Repeat only the lines from the line containing "The Blender Python" through the line containing "obj('base_slot', bm, M_dark, t)", both included, exactly as they stand.
___ GIVEN DATA
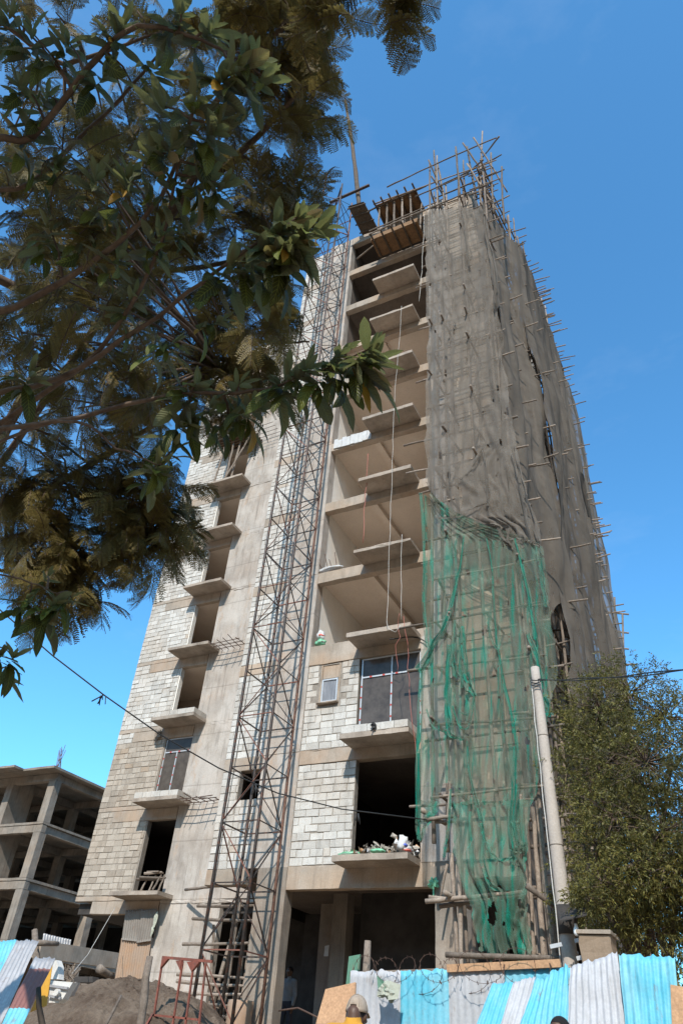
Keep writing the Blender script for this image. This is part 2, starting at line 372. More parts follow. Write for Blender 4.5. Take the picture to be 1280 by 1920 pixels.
# ------------------------------------------------------------------ the tall unfinished building
D = 18.0; DL = 21.9; FL = .25
BZ = [None, 3.98, 7.08, 10.2, 13.27, 16.36, 19.4, 22.42, 25.4, 28.3, 31.15, 34.0]
tower = thing('high_rise_building', 'tall unfinished concrete and block building with open floors and small balcony slabs', 'building', (-9, 18, FL))
def blocks(x0, x1, z0, z1, y, depth=.2, skip=(), ragged=0., course=.207, bl=.41, yface=True, mat='block', name='block_wall', parent=None, half=True):
    """hollow block masonry: one box per block, each a little out of line, in front of a recessed mortar bed"""
    b = MB(); n = max(1, round((z1-z0)/course)); h = (z1-z0)/n
    if skip and yface:
        sx0, sx1, sz0, sz1 = skip[0]
        for q in ((x0, sx0, z0, z1), (sx1, x1, z0, z1), (sx0, sx1, z0, sz0), (sx0, sx1, sz1, z1)):
            if q[3]-q[2] > .005: b.box(q[0], q[1], y+.013, y+depth, q[2], q[3], 1, .4)
    elif yface: b.box(x0, x1, y+.013, y+depth, z0, z1, 1, .4)
    else: b.box(y-depth, y-.013, x0, x1, z0, z1, 1, .4)
    for r in range(n):
        za = z0+r*h; x = x0-(.5*bl if r % 2 else 0)-random.uniform(0, .06)
        while x < x1-.03:
            L = bl*random.choice((1,1,1,1,1,.5)) if half else bl
            a = max(x, x0); c = min(x+L, x1); x += L
            if c-a < .06: continue
            if any(a < s[1] and c > s[0] and za+h > s[2]+.05 and za < s[3]-.05 for s in skip): continue
            if random.random() < ragged: continue
            g = random.uniform(.004, .011); dy = random.uniform(-.012, .007); e = random.uniform(.004, .014)
            j = [random.uniform(-.008, .008) for _ in range(8)]; j = [q*(2.6 if random.random() < .06 else 1) for q in j]
            X0, X1, Z0, Z1 = a+g, c-g, za+g*.8+j[0], za+h-g+j[1]
            t = random.random()**1.2*.98 if random.random() > .015 else 1.
            f = [(X0+e, dy, Z0+e+j[2]), (X1-e, dy+j[3], Z0+e), (X1-e, dy, Z1-e+j[4]), (X0+e, dy+j[5], Z1-e)]
            k = [(X0, dy+.012, Z0), (X1, dy+.012, Z0+j[2]), (X1, dy+.012, Z1), (X0, dy+.012, Z1+j[4])]
            w = [(X0, .03, Z0), (X1, .03, Z0+j[2]), (X1, .03, Z1), (X0, .03, Z1+j[4])]
            P = f+k+w
            vs = [(p[0], y+p[1], p[2]) for p in P] if yface else [(y-p[1], p[0], p[2]) for p in P]
            fs = [(0,1,2,3)]+[(i, i+4, (i+1)%4+4, (i+1)%4) for i in range(4)]+[(i+4, i+8, (i+1)%4+8, (i+1)%4+4) for i in range(4)]
            b.add(vs, fs, 0, t)
    return b.build(name, [MAT[mat], MAT['mortar']], parent or tower)
def tpart(name, mat, *boxes, rough=True, parent=None, label=None):
    b = MB()
    for q in boxes: (b.rbox if rough else b.box)(*q)
    return b.build(name, MAT[mat], parent or tower, label=label)

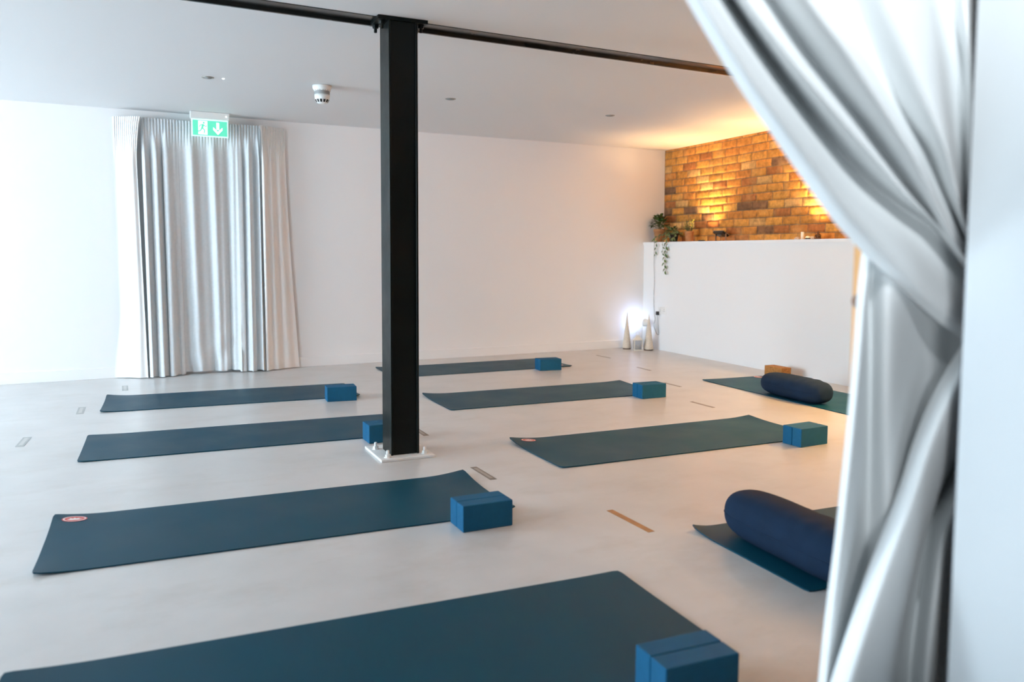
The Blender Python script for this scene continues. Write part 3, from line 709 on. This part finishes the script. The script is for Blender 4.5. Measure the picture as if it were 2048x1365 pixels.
# smoke detector with sounder base
t = thing('smoke_detector', 'white smoke detector hanging from the ceiling left of the column', 'smoke detector', (1.562, 6.075, ZC))
obj('mounting_base', lathe(nb(), [(0.070, -0.001), (0.068, -0.02), (0.060, -0.034), (0.059, -0.040)], 40), M_white_pl, t, True)
o = obj('sounder_ring', lathe(nb(), [(0.054, -0.040), (0.056, -0.043), (0.056, -0.062), (0.054, -0.065)], 40), M_grey_pl, t, True); o['label'] = 'grey ring'
hd = obj('sensor_head', lathe(nb(), [(0.056, -0.065), (0.055, -0.085), (0.050, -0.103), (0.040, -0.122), (0.026, -0.131), (0.0, -0.133)], 40, cap1=False), M_white_pl, t, True)
for k in range(12):
    a = 2 * PI * k / 12 + 0.1
    bm = nb(); P = []
    for da in (-0.16, 0.16):
        for r_, z_ in ((0.0512, -0.103), (0.0405, -0.1225)):
            P.append((r_ * math.cos(a + da), r_ * math.sin(a + da), z_))
    v = [bm.verts.new(p) for p in P]; bm.faces.new((v[0], v[1], v[3], v[2]))
    w = [bm.verts.new(Vector(p) * 0.97) for p in P]
    for q in ((0, 1), (1, 3), (3, 2), (2, 0)): bm.faces.new((v[q[0]], v[q[1]], w[q[1]], w[q[0]]))
    obj('vent_slot', bm, M_dark, hd)
for k in range(10):
    a = 2 * PI * k / 10
    bm = nb(); P = [((0.0605) * math.cos(a + da), 0.0605 * math.sin(a + da), z_) for da in (-0.24, 0.24) for z_ in (-0.0345, -0.0385)]
    v = [bm.verts.new(p) for p in P]; bm.faces.new((v[0], v[1], v[3], v[2]))
    obj('base_slot', bm, M_dark, t)

def downlight(x, y, label):
    t = thing('downlight', label, 'ceiling light', (x, y, ZC), 0.4, 'recessed ceiling downlights')
    obj('bezel', lathe(nb(), [(0.042, -0.0005), (0.041, -0.004), (0.033, -0.006), (0.031, -0.003)], 32, cap1=False), M_chrome, t, True)
    obj('lamp_face', lathe(nb(), [(0.031, -0.0025), (0.018, -0.009), (0.0, -0.011)], 24, cap1=False), M_grey_pl, t, True)
    return t
downlight(0.778, 6.170, 'small unlit recessed downlight in the ceiling above the exit sign')
downlight(2.595, 6.086, 'small unlit recessed downlight in the ceiling just right of the column')
downlight(4.144, 6.119, 'small unlit recessed downlight in the ceiling before the brick wall')
o = obj('indicator_led', lathe(nb(), [(0.009, -0.0005), (0.006, -0.006), (0.0, -0.007)], 16, cap1=False), M_led, None, True, (0.88, 6.154, ZC))
tag(o, 'tiny white indicator light beside the left ceiling downlight', 'indicator light')

# ------------------------------------------------------------------ far corner: cones, lantern, spot lamp, socket, cable
def cone(x, y, h, r, label):
    t = thing('cone_ornament', label, 'cone ornament', (x, y, 0), 0, 'cream cone ornaments in the corner')
    o = obj('foot', lathe(nb(), [(r * 0.93, 0.0), (r * 0.93, 0.010)], 28), M_bronze, t); o['label'] = 'dark foot'
    prof = [(r, 0.010), (r * 1.0, 0.018)]
    for k in range(1, 20):
        f = k / 20; prof.append((r * (1 - f) ** 1.02 + 0.0012 + 0.0008 * (k % 2), 0.018 + (h - 0.018) * f))
    prof.append((0.0008, h))
    obj('cone', lathe(nb(), prof, 32), M_cone, t, True)
cone(5.535, 7.765, 0.43, 0.050, 'slender cream cone ornament, left of the small lantern')
cone(5.690, 7.555, 0.415, 0.056, 'slender cream cone ornament, right of the small lantern')

t = thing('lantern', 'small cream metal candle lantern between the two cone ornaments', 'lantern', (5.570, 7.60, 0), -0.45)
obj('base', box(nb(), -0.05, 0.05, -0.05, 0.05, 0, 0.012, 0.003), M_lant, t)
for x, y in ((-.043, -.043), (.043, -.043), (.043, .043), (-.043, .043)):
    obj('corner_post', box(nb(), x - 0.005, x + 0.005, y - 0.005, y + 0.005, 0.012, 0.120), M_lant, t)
for a in range(4):
    g = obj('glass_pane', box(nb(), -0.038, 0.038, -0.0435, -0.0415, 0.013, 0.119), M_glass, t); g.rotation_euler = (0, 0, a * PI / 2)
bm = nb()
v = [bm.verts.new((sx * 0.055, sy * 0.055, 0.120)) for sx, sy in ((-1, -1), (1, -1), (1, 1), (-1, 1))]
w = [bm.verts.new((sx * 0.026, sy * 0.026, 0.150)) for sx, sy in ((-1, -1), (1, -1), (1, 1), (-1, 1))]
u = [bm.verts.new((sx * 0.018, sy * 0.018, 0.172)) for sx, sy in ((-1, -1), (1, -1), (1, 1), (-1, 1))]
bm.faces.new(v); bm.faces.new(u)
for p, q in ((v, w), (w, u)):
    for i in range(4): bm.faces.new((p[i], p[(i + 1) % 4], q[(i + 1) % 4], q[i]))
obj('roof', bm, M_lant, t)
obj('ring_handle', tube(nb(), [(0.022 * math.cos(a), 0, 0.192 + 0.022 * math.sin(a)) for a in [2 * PI * i / 24 for i in range(25)]], 0.0025, 6, False), M_lant, t, True)
obj('candle', lathe(nb(), [(0.02, 0.012), (0.02, 0.06), (0.018, 0.062)], 20), M_candle, t, True)

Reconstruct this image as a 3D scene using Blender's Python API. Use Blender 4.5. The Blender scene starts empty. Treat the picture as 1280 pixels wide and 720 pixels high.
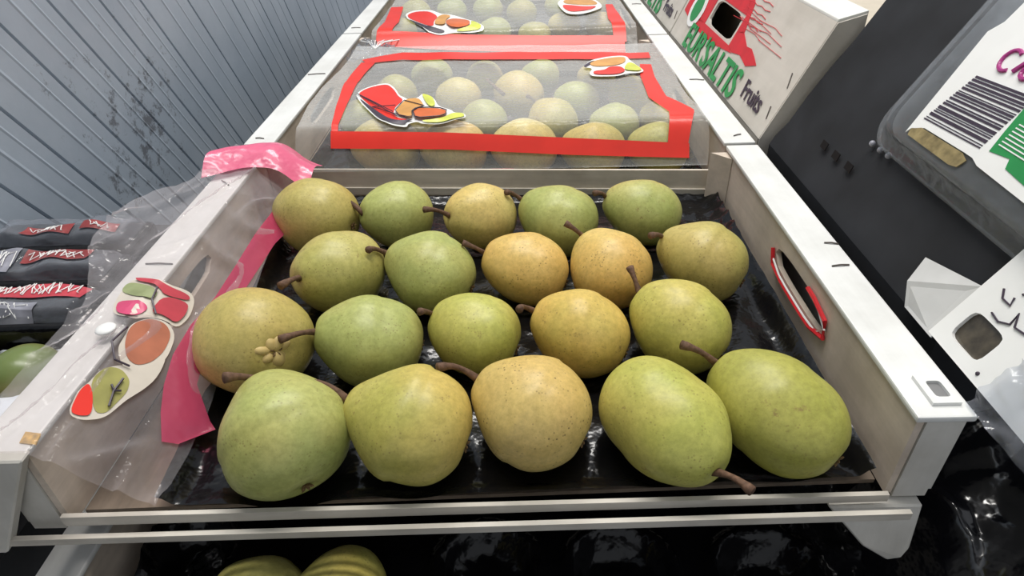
______
*FINAL RESULT*:
The Blender Python script for this scene continues. Write part 3, from line 709 on. This part finishes the script. The script is for Blender 4.5. Measure the picture as if it were 2048x1365 pixels.
# smoke detector with sounder base
t = thing('smoke_detector', 'white smoke detector hanging from the ceiling left of the column', 'smoke detector', (1.562, 6.075, ZC))
obj('mounting_base', lathe(nb(), [(0.070, -0.001), (0.068, -0.02), (0.060, -0.034), (0.059, -0.040)], 40), M_white_pl, t, True)
o = obj('sounder_ring', lathe(nb(), [(0.054, -0.040), (0.056, -0.043), (0.056, -0.062), (0.054, -0.065)], 40), M_grey_pl, t, True); o['label'] = 'grey ring'
hd = obj('sensor_head', lathe(nb(), [(0.056, -0.065), (0.055, -0.085), (0.050, -0.103), (0.040, -0.122), (0.026, -0.131), (0.0, -0.133)], 40, cap1=False), M_white_pl, t, True)
for k in range(12):
    a = 2 * PI * k / 12 + 0.1
    bm = nb(); P = []
    for da in (-0.16, 0.16):
        for r_, z_ in ((0.0512, -0.103), (0.0405, -0.1225)):
            P.append((r_ * math.cos(a + da), r_ * math.sin(a + da), z_))
    v = [bm.verts.new(p) for p in P]; bm.faces.new((v[0], v[1], v[3], v[2]))
    w = [bm.verts.new(Vector(p) * 0.97) for p in P]
    for q in ((0, 1), (1, 3), (3, 2), (2, 0)): bm.faces.new((v[q[0]], v[q[1]], w[q[1]], w[q[0]]))
    obj('vent_slot', bm, M_dark, hd)
for k in range(10):
    a = 2 * PI * k / 10
    bm = nb(); P = [((0.0605) * math.cos(a + da), 0.0605 * math.sin(a + da), z_) for da in (-0.24, 0.24) for z_ in (-0.0345, -0.0385)]
    v = [bm.verts.new(p) for p in P]; bm.faces.new((v[0], v[1], v[3], v[2]))
    obj('base_slot', bm, M_dark, t)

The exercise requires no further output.